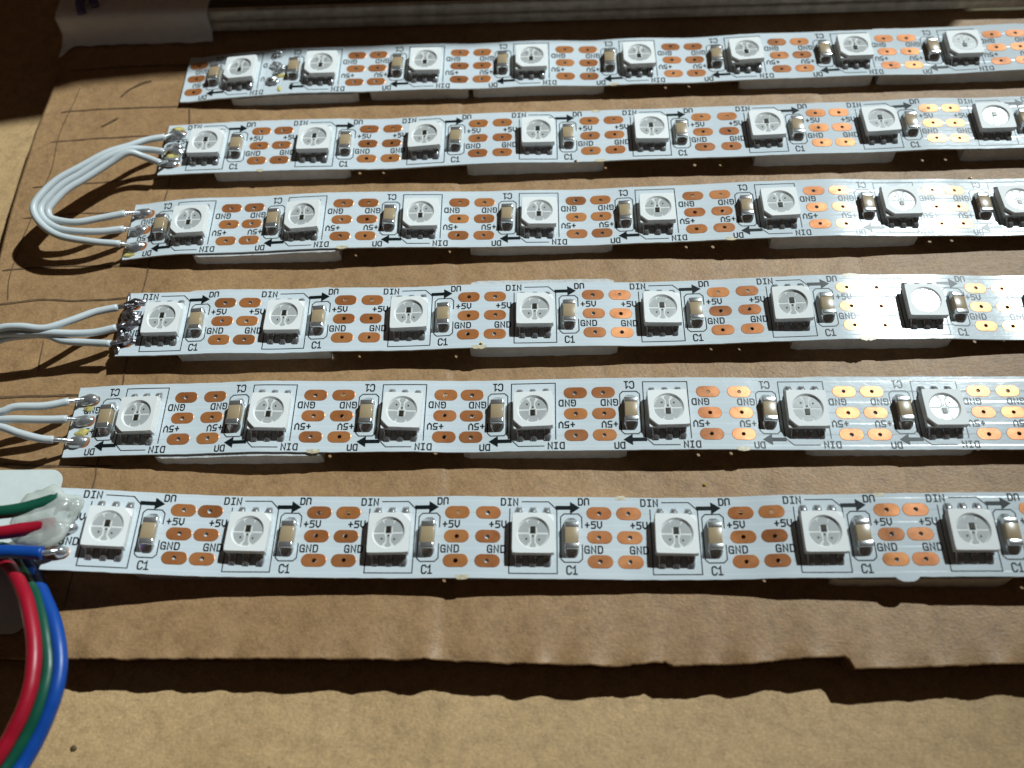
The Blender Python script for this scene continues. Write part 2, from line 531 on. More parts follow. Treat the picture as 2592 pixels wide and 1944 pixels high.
# ------------------------------------------------------------------ the LED strips
Z0, ZSTEP = -25.0, 4.0
STRIPS = {
 1: dict(x0=-37.979, y0=49.466, a=0.00376, flip=True, led=[-12.87, 0.07, 16.6, 33.28, 50.07, 66.71, 83.33, 99.95, 116.6],
         z=[0.52, 0.64, 1.1, 1.38, 1.64, 1.88, 1.9, 1.84, 1.78, 1.82, 1.86, 1.83, 1.66, 1.68, 1.82, 1.84, 1.68, 1.5, 1.65, 1.71, 1.58, 1.5, 1.67, 1.83, 1.87, 1.83, 1.89, 1.94, 1.94, 1.86, 1.8, 1.86, 1.99, 2.14, 2.16, 2.16, 2.16, 2.16, 2.16], end=-22.52, stop=127),
 2: dict(x0=-53.789, y0=33.548, a=0.00517, flip=False, led=[0.06, 16.57, 33.24, 49.97, 66.67, 83.61, 100.09, 116.47, 133.1],
         z=[1.56, 1.56, 1.56, 1.56, 1.56, 1.64, 1.79, 1.85, 1.87, 1.9, 1.89, 1.84, 1.69, 1.59, 1.74, 1.94, 2.08, 2.18, 2.17, 2.04, 1.94, 1.99, 2.07, 2.06, 2.06, 2.08, 2.11, 2.16, 2.21, 2.25, 2.23, 2.22, 2.35, 2.53, 2.41, 2.26, 2.29, 2.3, 2.3], end=-6.91, stop=143),
 3: dict(x0=-53.808, y0=18.784, a=0.00213, flip=True, led=[0.18, 16.62, 33.32, 50.02, 66.63, 83.51, 100.16, 116.3, 132.9],
         z=[0.61, 0.61, 0.61, 0.61, 0.63, 1.24, 1.68, 1.73, 1.74, 1.86, 2.09, 2.23, 2.23, 2.15, 2.06, 1.93, 1.75, 1.65, 1.7, 1.63, 1.51, 1.59, 1.79, 1.84, 1.95, 2.12, 2.28, 2.37, 2.43, 2.49, 2.29, 2.06, 1.99, 1.91, 1.64, 1.61, 1.61, 1.61, 1.61], end=-9.55, stop=142),
 4: dict(x0=-54.299, y0=1.912, a=0.00551, flip=False, led=[0.05, 16.49, 33.19, 49.82, 66.5, 83.39, 100.45, 117.1, 133.8],
         z=[2.12, 2.12, 2.12, 2.12, 2.12, 2.12, 2.09, 2.14, 2.3, 2.21, 1.98, 2.04, 2.22, 2.13, 1.99, 2.06, 2.25, 2.31, 2.22, 2.17, 2.19, 2.09, 1.84, 1.84, 1.92, 2.05, 2.25, 2.33, 2.44, 2.5, 2.29, 2.15, 2.05, 1.67, 1.36, 1.34, 1.34, 1.34, 1.34], end=-5.94, stop=142),
 5: dict(x0=-54.684, y0=-12.219, a=-0.00684, flip=True, led=[-0.16, 16.77, 33.46, 49.9, 66.51, 83.51, 100.03, 116.7, 133.4],
         z=[0.83, 0.83, 0.83, 0.83, 0.86, 1.28, 1.54, 1.64, 1.76, 2.02, 2.27, 2.18, 2.02, 1.97, 2.02, 1.99, 1.74, 1.67, 1.84, 1.96, 2.03, 2.08, 2.14, 2.14, 2.12, 2.02, 1.83, 1.77, 1.73, 1.67, 1.63, 1.64, 1.63, 1.57, 1.54, 1.54, 1.54, 1.54, 1.54], end=-9.7, stop=142),
 6: dict(x0=-55.0, y0=-28.0, a=-0.00972, flip=False, led=[0.44, 16.68, 33.28, 50.06, 66.68, 83.29, 99.64, 116.3, 133.0],
         z=[4.9, 4.9, 4.9, 4.9, 4.9, 4.7, 4.1, 3.45, 2.85, 2.35, 2.03, 1.96, 1.92, 1.82, 1.76, 1.76, 1.91, 1.94, 1.73, 1.62, 1.59, 1.46, 1.29, 1.31, 1.4, 1.7, 2.2, 2.26, 2.37, 2.61, 2.72, 2.86, 2.9, 2.9, 2.9, 2.9, 2.9, 2.9, 2.9], end=-6.3, stop=142)}
SNAMES = {1: 'topmost', 2: 'second', 3: 'third', 4: 'fourth', 5: 'fifth', 6: 'bottom'}
SLABEL = {
 1: 'topmost white LED strip, with bare copper pads at its cut end and a splice',
 2: 'second white LED strip from the top, upper end of the visible white wire loop',
 3: 'third white LED strip from the top, lower end of the visible white wire loop',
 4: 'fourth white LED strip from the top, with dark sooty solder at its wired end',
 5: 'fifth white LED strip from the top, with three neat oval solder joints',
 6: 'bottom white LED strip, joined to the red, green and blue wires'}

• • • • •

- **Task**: Leave out the pictures and retype every line above exactly.

- **Task output**:
The Blender Python script for this scene continues. Write part 2, from line 531 on. More parts follow. Treat the picture as 2592 pixels wide and 1944 pixels high.
# ------------------------------------------------------------------ the LED strips
Z0, ZSTEP = -25.0, 4.0
STRIPS = {
 1: dict(x0=-37.979, y0=49.466, a=0.00376, flip=True, led=[-12.87, 0.07, 16.6, 33.28, 50.07, 66.71, 83.33, 99.95, 116.6],
         z=[0.52, 0.64, 1.1, 1.38, 1.64, 1.88, 1.9, 1.84, 1.78, 1.82, 1.86, 1.83, 1.66, 1.68, 1.82, 1.84, 1.68, 1.5, 1.65, 1.71, 1.58, 1.5, 1.67, 1.83, 1.87, 1.83, 1.89, 1.94, 1.94, 1.86, 1.8, 1.86, 1.99, 2.14, 2.16, 2.16, 2.16, 2.16, 2.16], end=-22.52, stop=127),
 2: dict(x0=-53.789, y0=33.548, a=0.00517, flip=False, led=[0.06, 16.57, 33.24, 49.97, 66.67, 83.61, 100.09, 116.47, 133.1],
         z=[1.56, 1.56, 1.56, 1.56, 1.56, 1.64, 1.79, 1.85, 1.87, 1.9, 1.89, 1.84, 1.69, 1.59, 1.74, 1.94, 2.08, 2.18, 2.17, 2.04, 1.94, 1.99, 2.07, 2.06, 2.06, 2.08, 2.11, 2.16, 2.21, 2.25, 2.23, 2.22, 2.35, 2.53, 2.41, 2.26, 2.29, 2.3, 2.3], end=-6.91, stop=143),
 3: dict(x0=-53.808, y0=18.784, a=0.00213, flip=True, led=[0.18, 16.62, 33.32, 50.02, 66.63, 83.51, 100.16, 116.3, 132.9],
         z=[0.61, 0.61, 0.61, 0.61, 0.63, 1.24, 1.68, 1.73, 1.74, 1.86, 2.09, 2.23, 2.23, 2.15, 2.06, 1.93, 1.75, 1.65, 1.7, 1.63, 1.51, 1.59, 1.79, 1.84, 1.95, 2.12, 2.28, 2.37, 2.43, 2.49, 2.29, 2.06, 1.99, 1.91, 1.64, 1.61, 1.61, 1.61, 1.61], end=-9.55, stop=142),
 4: dict(x0=-54.299, y0=1.912, a=0.00551, flip=False, led=[0.05, 16.49, 33.19, 49.82, 66.5, 83.39, 100.45, 117.1, 133.8],
         z=[2.12, 2.12, 2.12, 2.12, 2.12, 2.12, 2.09, 2.14, 2.3, 2.21, 1.98, 2.04, 2.22, 2.13, 1.99, 2.06, 2.25, 2.31, 2.22, 2.17, 2.19, 2.09, 1.84, 1.84, 1.92, 2.05, 2.25, 2.33, 2.44, 2.5, 2.29, 2.15, 2.05, 1.67, 1.36, 1.34, 1.34, 1.34, 1.34], end=-5.94, stop=142),
 5: dict(x0=-54.684, y0=-12.219, a=-0.00684, flip=True, led=[-0.16, 16.77, 33.46, 49.9, 66.51, 83.51, 100.03, 116.7, 133.4],
         z=[0.83, 0.83, 0.83, 0.83, 0.86, 1.28, 1.54, 1.64, 1.76, 2.02, 2.27, 2.18, 2.02, 1.97, 2.02, 1.99, 1.74, 1.67, 1.84, 1.96, 2.03, 2.08, 2.14, 2.14, 2.12, 2.02, 1.83, 1.77, 1.73, 1.67, 1.63, 1.64, 1.63, 1.57, 1.54, 1.54, 1.54, 1.54, 1.54], end=-9.7, stop=142),
 6: dict(x0=-55.0, y0=-28.0, a=-0.00972, flip=False, led=[0.44, 16.68, 33.28, 50.06, 66.68, 83.29, 99.64, 116.3, 133.0],
         z=[4.9, 4.9, 4.9, 4.9, 4.9, 4.7, 4.1, 3.45, 2.85, 2.35, 2.03, 1.96, 1.92, 1.82, 1.76, 1.76, 1.91, 1.94, 1.73, 1.62, 1.59, 1.46, 1.29, 1.31, 1.4, 1.7, 2.2, 2.26, 2.37, 2.61, 2.72, 2.86, 2.9, 2.9, 2.9, 2.9, 2.9, 2.9, 2.9], end=-6.3, stop=142)}
SNAMES = {1: 'topmost', 2: 'second', 3: 'third', 4: 'fourth', 5: 'fifth', 6: 'bottom'}
SLABEL = {
 1: 'topmost white LED strip, with bare copper pads at its cut end and a splice',
 2: 'second white LED strip from the top, upper end of the visible white wire loop',
 3: 'third white LED strip from the top, lower end of the visible white wire loop',
 4: 'fourth white LED strip from the top, with dark sooty solder at its wired end',
 5: 'fifth white LED strip from the top, with three neat oval solder joints',
 6: 'bottom white LED strip, joined to the red, green and blue wires'}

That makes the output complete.